**Challenge:** Please write out the lines of the data exactly, beginning with the first and ending with the line containing "e.location=loc; return e"; leave the pictures behind.

**Supplied information:**
- - - - -

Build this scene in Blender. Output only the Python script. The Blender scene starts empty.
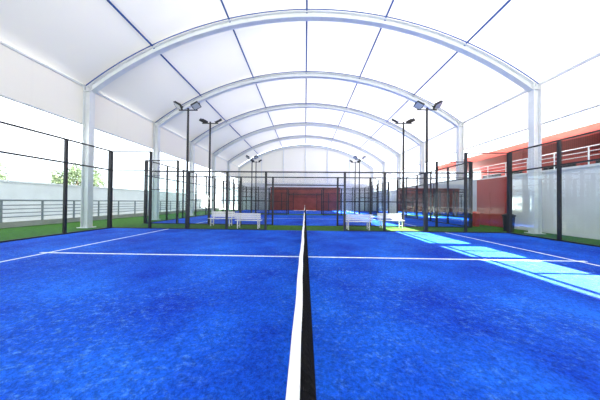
import bpy, math, random
from mathutils import Matrix, Vector
random.seed(4)
S=bpy.context.scene
S.view_settings.view_transform='Standard'
S.view_settings.look='None'
COL=bpy.context.collection

# ---------------- helpers ----------------
class MB:
    def __init__(s): s.v=[]; s.f=[]
    def box(s,x0,x1,y0,y1,z0,z1):
        n=len(s.v)
        s.v+=[(x0,y0,z0),(x1,y0,z0),(x1,y1,z0),(x0,y1,z0),(x0,y0,z1),(x1,y0,z1),(x1,y1,z1),(x0,y1,z1)]
        for q in ((0,3,2,1),(4,5,6,7),(0,1,5,4),(1,2,6,5),(2,3,7,6),(3,0,4,7)): s.f.append(tuple(n+i for i in q))
    def beam(s,p,q,r,n=4,rot=math.pi/4,r2=None):
        p=Vector(p);q=Vector(q);d=(q-p).normalized()
        up=Vector((0,0,1)) if abs(d.z)<.9 else Vector((0,1,0))
        a=d.cross(up).normalized(); b=d.cross(a).normalized(); k=len(s.v)
        for c,rr in ((p,r),(q,r if r2 is None else r2)):
            for i in range(n):
                t=rot+2*math.pi*i/n
                s.v.append(tuple(c+a*math.cos(t)*rr+b*math.sin(t)*rr))
        for i in range(n):
            j=(i+1)%n; s.f.append((k+i,k+j,k+n+j,k+n+i))
        s.f.append(tuple(k+i for i in range(n))[::-1]); s.f.append(tuple(k+n+i for i in range(n)))
    def quad(s,a,b,c,d):
        n=len(s.v); s.v+=[a,b,c,d]; s.f.append((n,n+1,n+2,n+3))
    def sweep(s,secs,closed=True):
        n=len(s.v); m=len(secs[0])
        for sec in secs: s.v+=[tuple(p) for p in sec]
        for i in range(len(secs)-1):
            for j in range(m if closed else m-1):
                k=(j+1)%m
                s.f.append((n+i*m+j,n+i*m+k,n+(i+1)*m+k,n+(i+1)*m+j))
    def done(s,name,mat,parent=None,smooth=False,bevel=0):
        me=bpy.data.meshes.new(name); me.from_pydata(s.v,[],s.f); me.update()
        if mat: me.materials.append(mat)
        if smooth:
            for p in me.polygons: p.use_smooth=True
        o=bpy.data.objects.new(name,me); COL.objects.link(o)
        if parent: o.parent=parent
        if bevel:
            b=o.modifiers.new('bev','BEVEL'); b.width=bevel; b.segments=2; b.limit_method='ANGLE'
        return o
def empty(name,loc=(0,0,0)):
    e=bpy.data.objects.new(name,None); COL.objects.link(e); e.location=loc; return e

def mat(name,col,rough=.6,metal=0,noise=0,nscale=3,spec=.5,bump=0,bscale=50):
    m=bpy.data.materials.new(name); m.use_nodes=True; nt=m.node_tree; b=nt.nodes['Principled BSDF']
    b.inputs['Base Color'].default_value=(*col,1); b.inputs['Roughness'].default_value=rough
    b.inputs['Metallic'].default_value=metal; b.inputs['Specular IOR Level'].default_value=spec
    tc=nt.nodes.new('ShaderNodeTexCoord')
    if noise:
        n=nt.nodes.new('ShaderNodeTexNoise'); n.inputs['Scale'].default_value=nscale; n.inputs['Detail'].default_value=6
        r=nt.nodes.new('ShaderNodeValToRGB'); r.color_ramp.elements[0].position=.3; r.color_ramp.elements[1].position=.7
        r.color_ramp.elements[0].color=(*[c*(1-noise) for c in col],1); r.color_ramp.elements[1].color=(*[min(1,c*(1+noise*.5)) for c in col],1)
        nt.links.new(tc.outputs['Object'],n.inputs['Vector']); nt.links.new(n.outputs['Fac'],r.inputs['Fac']); nt.links.new(r.outputs['Color'],b.inputs['Base Color'])
    if bump:
        n2=nt.nodes.new('ShaderNodeTexNoise'); n2.inputs['Scale'].default_value=bscale
        bp=nt.nodes.new('ShaderNodeBump'); bp.inputs['Strength'].default_value=bump; bp.inputs['Distance'].default_value=.01
        nt.links.new(tc.outputs['Object'],n2.inputs['Vector']); nt.links.new(n2.outputs['Fac'],bp.inputs['Height']); nt.links.new(bp.outputs['Normal'],b.inputs['Normal'])
    return m

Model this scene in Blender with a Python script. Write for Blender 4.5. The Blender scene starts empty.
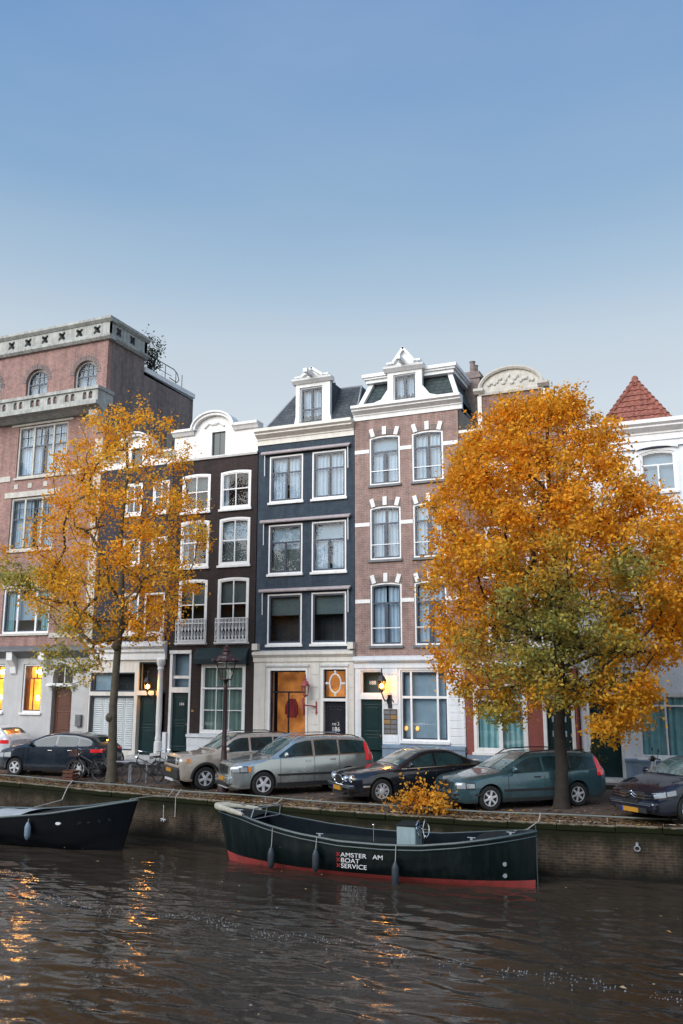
import bpy, bmesh, math, random
import numpy as np
from mathutils import Vector, Matrix
from mathutils.geometry import tessellate_polygon

random.seed(7); RNG = np.random.default_rng(7)
SC = bpy.context.scene
COL = SC.collection
PI = math.pi
R = math.radians
Y0 = 31.5            # the line of the house fronts
WATER = -1.4

# ------------------------------------------------------------------ mesh collector
class MB:
    def __init__(s): s.v = []; s.f = []
    def add(s, vs, fs):
        o = len(s.v); s.v += [tuple(p) for p in vs]; s.f += [tuple(i + o for i in f) for f in fs]; return s
    def quad(s, a, b, c, d): return s.add([a, b, c, d], [(0, 1, 2, 3)])
    def box(s, x0, x1, y0, y1, z0, z1):
        return s.add([(x0,y0,z0),(x1,y0,z0),(x1,y1,z0),(x0,y1,z0),(x0,y0,z1),(x1,y0,z1),(x1,y1,z1),(x0,y1,z1)],
                     [(0,3,2,1),(4,5,6,7),(0,1,5,4),(1,2,6,5),(2,3,7,6),(3,0,4,7)])
    def mbox(s, M, sx, sy, sz):
        vs = [M @ Vector((a*sx/2, b*sy/2, c*sz/2)) for c in (-1,1) for a, b in ((-1,-1),(1,-1),(1,1),(-1,1))]
        return s.add(vs, [(0,3,2,1),(4,5,6,7),(0,1,5,4),(1,2,6,5),(2,3,7,6),(3,0,4,7)])
    def tube(s, pts, r, n=8, cap=True, closed=False):
        pts = [Vector(p) for p in pts]; m = len(pts)
        rs = r if isinstance(r, (list, tuple, np.ndarray)) else [r]*m
        prev = None; vs = []
        for i, p in enumerate(pts):
            if closed: t = pts[(i+1) % m] - pts[i-1]
            else: t = pts[min(i+1, m-1)] - pts[max(i-1, 0)]
            if t.length < 1e-9: t = Vector((0,0,1))
            t.normalize()
            if prev is None:
                u = t.cross(Vector((0,0,1)))
                if u.length < .05: u = t.cross(Vector((1,0,0)))
            else:
                u = prev - t*prev.dot(t)
                if u.length < 1e-6: u = t.orthogonal()
            u.normalize(); prev = u; w = t.cross(u)
            for k in range(n):
                a = 2*PI*k/n
                vs.append(p + (u*math.cos(a) + w*math.sin(a))*rs[i])
        fs = []
        for i in range(m if closed else m-1):
            j = (i+1) % m
            for k in range(n): fs.append((i*n+k, i*n+(k+1) % n, j*n+(k+1) % n, j*n+k))
        if cap and not closed:
            fs.append(tuple(range(n-1, -1, -1))); fs.append(tuple((m-1)*n+k for k in range(n)))
        return s.add(vs, fs)
    def lathe(s, prof, c=(0,0,0), n=16, axis='z', a0=0.):
        vs = []; fs = []; m = len(prof)
        for r, h in prof:
            for k in range(n):
                a = 2*PI*k/n + a0; x, y = r*math.cos(a), r*math.sin(a)
                p = (x, y, h) if axis == 'z' else ((x, h, y) if axis == 'y' else (h, x, y))
                vs.append((p[0]+c[0], p[1]+c[1], p[2]+c[2]))
        for i in range(m-1):
            for k in range(n): fs.append((i*n+k, i*n+(k+1) % n, (i+1)*n+(k+1) % n, (i+1)*n+k))
        if prof[0][0] > 1e-4: fs.append(tuple(range(n)))
        if prof[-1][0] > 1e-4: fs.append(tuple((m-1)*n+k for k in range(n)))
        return s.add(vs, fs)
    def ball(s, c, rx, ry=None, rz=None, n=10, m=7):
        ry = ry or rx; rz = rz or rx; vs = []; fs = []
        for i in range(m+1):
            t = PI*i/m
            for k in range(n):
                a = 2*PI*k/n
                vs.append((c[0]+rx*math.sin(t)*math.cos(a), c[1]+ry*math.sin(t)*math.sin(a), c[2]+rz*math.cos(t)))
        for i in range(m):
            for k in range(n): fs.append((i*n+k, i*n+(k+1) % n, (i+1)*n+(k+1) % n, (i+1)*n+k))
        return s.add(vs, fs)
    def panel(s, outer, holes, y, depth, back=False):
        # a sheet in the x-z plane facing -y, with holes, its rims run back by depth
        loops = [outer] + list(holes)
        tri = tessellate_polygon([[Vector((x, z, 0)) for x, z in l] for l in loops])
        pts = [(x, y, z) for l in loops for x, z in l]
        s.add(pts, [tuple(t) for t in tri])
        if back: s.add([(x, y+depth, z) for x, _, z in pts], [tuple(t) for t in tri])
        if depth:
            for l in loops:
                n = len(l); vs = [(x, y, z) for x, z in l] + [(x, y+depth, z) for x, z in l]
                s.add(vs, [(i, (i+1) % n, n+(i+1) % n, n+i) for i in range(n)])
        return s
    def mould(s, x0, x1, prof):
        n = len(prof); vs = [(x0, y, z) for y, z in prof] + [(x1, y, z) for y, z in prof]
        return s.add(vs, [(i, (i+1) % n, n+(i+1) % n, n+i) for i in range(n)] + [tuple(range(n)), tuple(range(2*n-1, n-1, -1))])
    def build(s, name, m, parent=None, off=(0,0,0), smooth=False, angle=40, merge=True, bevel=0):
        me = bpy.data.meshes.new(name)
        o = Vector(off)
        me.from_pydata([tuple(Vector(p) - o) for p in s.v], [], s.f)
        bm = bmesh.new(); bm.from_mesh(me)
        if merge: bmesh.ops.remove_doubles(bm, verts=bm.verts, dist=1e-5)
        bmesh.ops.recalc_face_normals(bm, faces=bm.faces)
        bm.to_mesh(me); bm.free()
        if smooth:
            me.shade_smooth(); me.set_sharp_from_angle(angle=R(angle))
        me.materials.append(m)
        ob = bpy.data.objects.new(name, me); COL.objects.link(ob)
        if parent is not None: ob.parent = parent
        if bevel:
            b = ob.modifiers.new('bevel', 'BEVEL'); b.width = bevel; b.segments = 2; b.limit_method = 'ANGLE'
        return ob

def tag(o, label=None, cat=None, group=None, kind=None):
    if label: o['label'] = label
    if cat: o['category'] = cat
    if group: o['group'] = group
    if kind: o['kind'] = kind
    return o
def empty(name, loc=(0,0,0), rz=0., label=None, cat=None, group=None):
    o = bpy.data.objects.new(name, None); COL.objects.link(o); o.empty_display_size = .2
    o.location = loc; o.rotation_euler = (0, 0, rz)
    return tag(o, label, cat, group)
class Thing:
    def __init__(s, name, label, cat, loc=(0,0,0), rz=0., group=None):
        s.root = empty(name, loc, rz, label, cat, group); s.off = tuple(loc) if rz == 0 else (0,0,0)
    def part(s, name, mb, m, parent=None, **k):
        return mb.build(name, m, parent or s.root, s.off, **k)
def copy_tree(o, parent=None):
    c = o.copy(); COL.objects.link(c)
    if parent is not None: c.parent = parent; c.matrix_parent_inverse = o.matrix_parent_inverse.copy()
    for ch in list(o.children): copy_tree(ch, c)
    return c

# ------------------------------------------------------------------ materials
def nodes(name):
    m = bpy.data.materials.new(name); m.use_nodes = True; nt = m.node_tree
    return m, nt, nt.nodes['Principled BSDF'], nt.nodes.new, nt.links.new
def ramp(new, stops):
    r = new('ShaderNodeValToRGB'); e = r.color_ramp.elements
    while len(e) < len(stops): e.new(.5)
    for i, (p, c) in enumerate(stops): e[i].position = p; e[i].color = (*c, 1)
    return r
def mixc(new, link, fac, a, b, mode='MIX'):
    n = new('ShaderNodeMix'); n.data_type = 'RGBA'; n.blend_type = mode
    if isinstance(fac, (int, float)): n.inputs[0].default_value = fac
    else: link(fac, n.inputs[0])
    for i, c in ((6, a), (7, b)):
        if isinstance(c, tuple): n.inputs[i].default_value = (*c, 1)
        else: link(c, n.inputs[i])
    return n.outputs[2]
def objco(new): return new('ShaderNodeTexCoord').outputs['Object']
def noise(new, link, co, scale, detail=4, rough=.6, vscale=None):
    n = new('ShaderNodeTexNoise'); n.inputs['Scale'].default_value = scale; n.inputs['Detail'].default_value = detail; n.inputs['Roughness'].default_value = rough
    if vscale:
        mp = new('ShaderNodeMapping'); mp.inputs['Scale'].default_value = vscale; link(co, mp.inputs['Vector']); co = mp.outputs[0]
    link(co, n.inputs['Vector']); return n.outputs['Fac']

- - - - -

**Solution for this problem:**
Build this scene in Blender. Output only the Python script. The Blender scene starts empty.
import bpy, math, random
from mathutils import Matrix, Vector
random.seed(4)
S=bpy.context.scene
S.view_settings.view_transform='Standard'
S.view_settings.look='None'
COL=bpy.context.collection

# ---------------- helpers ----------------
class MB:
    def __init__(s): s.v=[]; s.f=[]
    def box(s,x0,x1,y0,y1,z0,z1):
        n=len(s.v)
        s.v+=[(x0,y0,z0),(x1,y0,z0),(x1,y1,z0),(x0,y1,z0),(x0,y0,z1),(x1,y0,z1),(x1,y1,z1),(x0,y1,z1)]
        for q in ((0,3,2,1),(4,5,6,7),(0,1,5,4),(1,2,6,5),(2,3,7,6),(3,0,4,7)): s.f.append(tuple(n+i for i in q))
    def beam(s,p,q,r,n=4,rot=math.pi/4,r2=None):
        p=Vector(p);q=Vector(q);d=(q-p).normalized()
        up=Vector((0,0,1)) if abs(d.z)<.9 else Vector((0,1,0))
        a=d.cross(up).normalized(); b=d.cross(a).normalized(); k=len(s.v)
        for c,rr in ((p,r),(q,r if r2 is None else r2)):
            for i in range(n):
                t=rot+2*math.pi*i/n
                s.v.append(tuple(c+a*math.cos(t)*rr+b*math.sin(t)*rr))
        for i in range(n):
            j=(i+1)%n; s.f.append((k+i,k+j,k+n+j,k+n+i))
        s.f.append(tuple(k+i for i in range(n))[::-1]); s.f.append(tuple(k+n+i for i in range(n)))
    def quad(s,a,b,c,d):
        n=len(s.v); s.v+=[a,b,c,d]; s.f.append((n,n+1,n+2,n+3))
    def sweep(s,secs,closed=True):
        n=len(s.v); m=len(secs[0])
        for sec in secs: s.v+=[tuple(p) for p in sec]
        for i in range(len(secs)-1):
            for j in range(m if closed else m-1):
                k=(j+1)%m
                s.f.append((n+i*m+j,n+i*m+k,n+(i+1)*m+k,n+(i+1)*m+j))
    def done(s,name,mat,parent=None,smooth=False,bevel=0):
        me=bpy.data.meshes.new(name); me.from_pydata(s.v,[],s.f); me.update()
        if mat: me.materials.append(mat)
        if smooth:
            for p in me.polygons: p.use_smooth=True
        o=bpy.data.objects.new(name,me); COL.objects.link(o)
        if parent: o.parent=parent
        if bevel:
            b=o.modifiers.new('bev','BEVEL'); b.width=bevel; b.segments=2; b.limit_method='ANGLE'
        return o
def empty(name,loc=(0,0,0)):
    e=bpy.data.objects.new(name,None); COL.objects.link(e); e.location=loc; return e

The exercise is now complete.